Клудж. Книги. Люди. Путешествия - стр. 5
– Но ведь я не знаю французского! – ерзаю на диване. – А можно по-английски?
От интеллектуального напряжения надуваю вторую, пустую щеку, что бы такое ему придумать? – Hugs and kisses? Объятия и поцелуи? – и еще раз засекаю определенное сходство своего друга с Элвисом (если бы Элвис носил платье, усы и страдал от рака полости рта в неизлечимой стадии). Это наводит меня на мысль.
– Ну, пиши. Are you lonesome tonight… Вопросительный знак. А ю сорри ви дрифтид эпарт? Does your memory stray to a brighter summer day уэн ай киссд ю энд колд ю свитхарт?[1]
Тут, главное, не переборщить. В Забиде – это город на юге, прославленный Пазолини, – ко мне подошел юноша. Мы разговорились, и он тут же сообщил, что очень любит читать русские книги, но самый любимый его писатель – внимание! – Юрий Бондарев, «Горячий снег». Господи, пятидесятиградусная жара, Йемен – только Бондарева тут не хватало.
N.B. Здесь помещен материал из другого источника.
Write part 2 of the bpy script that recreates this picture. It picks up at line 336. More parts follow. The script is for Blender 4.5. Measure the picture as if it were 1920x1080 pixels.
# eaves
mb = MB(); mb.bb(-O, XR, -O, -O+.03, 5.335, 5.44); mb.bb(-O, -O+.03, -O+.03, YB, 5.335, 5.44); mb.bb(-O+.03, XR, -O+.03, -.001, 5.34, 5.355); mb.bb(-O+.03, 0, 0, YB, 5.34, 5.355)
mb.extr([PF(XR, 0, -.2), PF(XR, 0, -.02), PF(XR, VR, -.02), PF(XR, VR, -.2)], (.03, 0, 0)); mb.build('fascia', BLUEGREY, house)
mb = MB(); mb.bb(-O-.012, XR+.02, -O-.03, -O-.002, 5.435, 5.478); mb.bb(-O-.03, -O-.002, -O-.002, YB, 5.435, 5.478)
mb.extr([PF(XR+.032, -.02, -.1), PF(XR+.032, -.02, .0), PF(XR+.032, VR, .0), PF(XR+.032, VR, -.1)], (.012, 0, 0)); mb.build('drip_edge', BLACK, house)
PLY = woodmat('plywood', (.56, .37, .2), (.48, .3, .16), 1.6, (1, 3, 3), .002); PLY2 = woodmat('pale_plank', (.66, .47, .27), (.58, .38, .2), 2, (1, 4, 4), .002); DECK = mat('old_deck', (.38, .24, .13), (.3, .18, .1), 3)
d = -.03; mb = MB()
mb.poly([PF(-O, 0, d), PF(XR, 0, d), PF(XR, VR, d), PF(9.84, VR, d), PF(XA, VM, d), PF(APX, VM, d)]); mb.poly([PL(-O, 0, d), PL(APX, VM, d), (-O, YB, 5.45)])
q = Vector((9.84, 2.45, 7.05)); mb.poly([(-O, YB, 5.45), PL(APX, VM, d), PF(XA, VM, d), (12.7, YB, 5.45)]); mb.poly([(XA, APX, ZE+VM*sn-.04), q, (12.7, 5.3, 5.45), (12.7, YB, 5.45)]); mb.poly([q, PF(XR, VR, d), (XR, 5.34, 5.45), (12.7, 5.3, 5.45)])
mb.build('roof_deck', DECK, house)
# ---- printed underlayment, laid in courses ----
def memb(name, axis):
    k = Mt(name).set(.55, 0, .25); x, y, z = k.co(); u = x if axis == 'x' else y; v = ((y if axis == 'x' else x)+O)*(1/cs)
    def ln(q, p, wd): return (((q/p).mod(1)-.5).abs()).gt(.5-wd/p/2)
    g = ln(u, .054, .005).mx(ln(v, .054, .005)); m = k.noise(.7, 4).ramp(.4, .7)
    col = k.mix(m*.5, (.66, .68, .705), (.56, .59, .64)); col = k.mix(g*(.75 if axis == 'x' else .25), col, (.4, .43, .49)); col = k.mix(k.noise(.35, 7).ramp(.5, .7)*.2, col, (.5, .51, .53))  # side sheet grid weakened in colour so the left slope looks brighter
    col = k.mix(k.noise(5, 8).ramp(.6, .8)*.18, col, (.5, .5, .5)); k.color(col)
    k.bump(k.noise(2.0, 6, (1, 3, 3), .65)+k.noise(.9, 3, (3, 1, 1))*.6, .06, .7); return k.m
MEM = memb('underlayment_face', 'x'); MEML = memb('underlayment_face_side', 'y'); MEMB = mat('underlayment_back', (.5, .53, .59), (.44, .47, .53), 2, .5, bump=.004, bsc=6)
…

Хорошо, Бондарев, но смотрел ли он снятый здесь, в Забиде, «Цветок тысячи одной ночи» Пазолини? Пазолини, благодаря которому в его родной город идут деньги ЮНЕСКО, ради которого сюда продолжают приезжать туристы – увидеть «тот самый», с расписным «мафраджем» и «средневековым» видом из окон. Смотрел или не смотрел? Нет. Но почему, черт возьми? – неужели он все свободное время читает Бондарева? Потому что кто-то – кто-то! – рассказывал ему, что этот самый Пазолини всюду понавставлял сексуальных сцен. Это да. И? Что – «и»? Нехорошо. Так у нас не делают. Не делают, да, но чего-то откровенного все же хочется. Ладно, черт с вами.
Сообщение отправлено. Сулейман придвигает ко мне полиэтиленовый пакетик с листьями – свой, йеменский эквивалент пожертвования донорской крови.
По телевизору показывают очередную стрельбу в восточной провинции Мариб, после чего электричество вырубается. В потемках сидеть скучно, и мы отправляемся шататься по улицам. Ночь, где-то далеко, в горах, слышен треск, как будто кто-то разорвал ткань.
– А ты чего без автомата? – спрашиваю.
Сулейман смотрит на меня с недоумением. Во-первых, в Сане нельзя, мы ж тут не у бедуинов все-таки.
– А во-вторых?
– Ну, дорого же!
– То есть как дорого? Шесть ведь долларов?
Сулейман смотрит на меня снисходительно: шесть долларов! Шесть долларов, милчеловек, стоят шесть патронов.
– А «калашников»?
– Полторы тысячи.
Вот тебе и «индекс»; карта и территория в очередной раз катастрофически не совпадают, вот почему на книжках и Интернете далеко не уедешь – всюду приходится совать нос самому.
Глубокая ночь, но из-за ката спать не хочется, мы бредем по запутанному лабиринту, между мертвых, лишившихся орнаментов глиняных небоскребов, куда – бог весть. Француженка молчит. Я машинально разминаю дармовые листья и отправляю их в рот. Возможно, размышляю я, царица Савская тоже была иностранка – да хотя бы из той же Эфиопии, которая во время дипломатического визита к соседям познакомилась с неким йеменским Абдулом или Сулейманом-Соломоном, так же, как эта француженка, ну а что? Ничего – но только вот сегодняшняя царица к нему уже не вернется, что ей Йемен, зачем ей «варварская Венеция»?